The fact that this Fifth Doctor is
more reliant on the help of those he travels with is a recurring feature throughout
his tenure. He’s still the Doctor, once he sorts himself out, and still a super
genius and a hero, but he needs the humans (and alien folk) around him more,
seems more vulnerable, not always so certain of his own brilliance. That’s
quite a departure. All four previous Doctors may have had quirks and foibles
but they shared a streak of arrogance and certainty which stretches from Earth
to Gallifrey. It could be said that there are echoes of the Fifth Doctor in the
Eleventh, given that it is by now completely clear that travelling without
companions, and usually humans, is not a good idea for Matt Smith’s incarnation
as it leads to his biggest emotional miscalculations. Oh and the glasses thing,
but Tennant started that one.
Viewing figures were initially good
for Peter Davison’s arrival as the Timelord but by his second series they began
to drop, a trend that continued through the 80s until Nathan-Turner had screwed
the show up so much that the BBC finally got to cancel it (something people
like Michael Grade had allegedly wanted to do for a very long time).

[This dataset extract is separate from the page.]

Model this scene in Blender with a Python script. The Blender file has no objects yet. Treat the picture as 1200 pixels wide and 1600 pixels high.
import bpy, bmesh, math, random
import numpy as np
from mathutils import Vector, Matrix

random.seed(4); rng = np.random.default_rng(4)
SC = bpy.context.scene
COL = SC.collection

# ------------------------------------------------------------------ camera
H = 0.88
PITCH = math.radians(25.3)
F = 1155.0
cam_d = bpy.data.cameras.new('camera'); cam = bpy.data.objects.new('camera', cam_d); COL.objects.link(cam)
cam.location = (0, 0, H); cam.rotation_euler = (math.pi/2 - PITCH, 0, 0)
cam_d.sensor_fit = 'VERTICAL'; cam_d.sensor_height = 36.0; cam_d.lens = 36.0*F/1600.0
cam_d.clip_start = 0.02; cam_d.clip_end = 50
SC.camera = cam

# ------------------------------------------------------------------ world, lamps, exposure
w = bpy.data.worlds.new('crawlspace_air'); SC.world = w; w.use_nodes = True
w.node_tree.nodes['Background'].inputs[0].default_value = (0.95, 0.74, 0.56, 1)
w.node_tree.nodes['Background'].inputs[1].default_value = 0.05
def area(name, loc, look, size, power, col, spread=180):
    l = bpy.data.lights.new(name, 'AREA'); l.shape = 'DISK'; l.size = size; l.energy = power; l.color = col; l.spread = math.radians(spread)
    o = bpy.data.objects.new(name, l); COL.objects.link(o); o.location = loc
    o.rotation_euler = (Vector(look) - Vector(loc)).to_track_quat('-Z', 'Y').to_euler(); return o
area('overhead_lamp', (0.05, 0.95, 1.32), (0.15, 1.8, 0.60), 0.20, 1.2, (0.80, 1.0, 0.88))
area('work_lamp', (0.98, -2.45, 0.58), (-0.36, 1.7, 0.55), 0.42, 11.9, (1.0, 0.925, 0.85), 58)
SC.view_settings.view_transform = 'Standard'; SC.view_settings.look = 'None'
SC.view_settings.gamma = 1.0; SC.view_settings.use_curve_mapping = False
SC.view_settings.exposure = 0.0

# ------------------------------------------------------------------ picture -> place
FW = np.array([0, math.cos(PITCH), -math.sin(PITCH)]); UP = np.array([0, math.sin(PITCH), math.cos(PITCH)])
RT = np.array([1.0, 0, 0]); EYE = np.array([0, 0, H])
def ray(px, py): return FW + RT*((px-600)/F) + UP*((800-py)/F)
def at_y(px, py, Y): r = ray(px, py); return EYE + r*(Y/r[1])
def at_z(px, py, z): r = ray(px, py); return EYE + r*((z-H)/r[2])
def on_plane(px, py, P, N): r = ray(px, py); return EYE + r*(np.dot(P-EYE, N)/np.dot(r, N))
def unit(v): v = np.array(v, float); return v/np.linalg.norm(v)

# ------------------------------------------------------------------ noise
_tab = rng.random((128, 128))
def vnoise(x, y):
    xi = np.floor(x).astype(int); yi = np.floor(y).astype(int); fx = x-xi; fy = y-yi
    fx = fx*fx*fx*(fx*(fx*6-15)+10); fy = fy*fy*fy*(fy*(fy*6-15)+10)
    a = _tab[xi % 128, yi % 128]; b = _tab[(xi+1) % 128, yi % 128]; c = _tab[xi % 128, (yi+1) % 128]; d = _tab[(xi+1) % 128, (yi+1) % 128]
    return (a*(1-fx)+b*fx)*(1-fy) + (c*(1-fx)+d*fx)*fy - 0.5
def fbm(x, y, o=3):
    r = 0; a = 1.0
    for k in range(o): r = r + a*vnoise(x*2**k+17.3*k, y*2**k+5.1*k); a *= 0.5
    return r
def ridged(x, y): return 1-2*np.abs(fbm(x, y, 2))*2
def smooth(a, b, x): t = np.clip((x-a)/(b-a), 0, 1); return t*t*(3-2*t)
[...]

In retrospect, the Fifth Doctor is
unique in respect of a lightness of touch and the fact that he is less
idiosyncratic than any of the other classic Doctors. Davison plays the Doctor
more as an affable, if rather intelligent, older brother, not as a cracked
genius deigning to hang out with lesser mortals and show them some of the
wonders of the universe. For me his finest season was his final one, a last
hurrah that saw him face down Daleks and Davros, outsmarting Sea Devils and
even shrinking the Master down to size with his own shrinky down to sizey gun.
Sadly he will be remembered as much for a stick of celery and the rubbish
catchphrase ‘Brave heart, Tegan” as he will for these triumphs.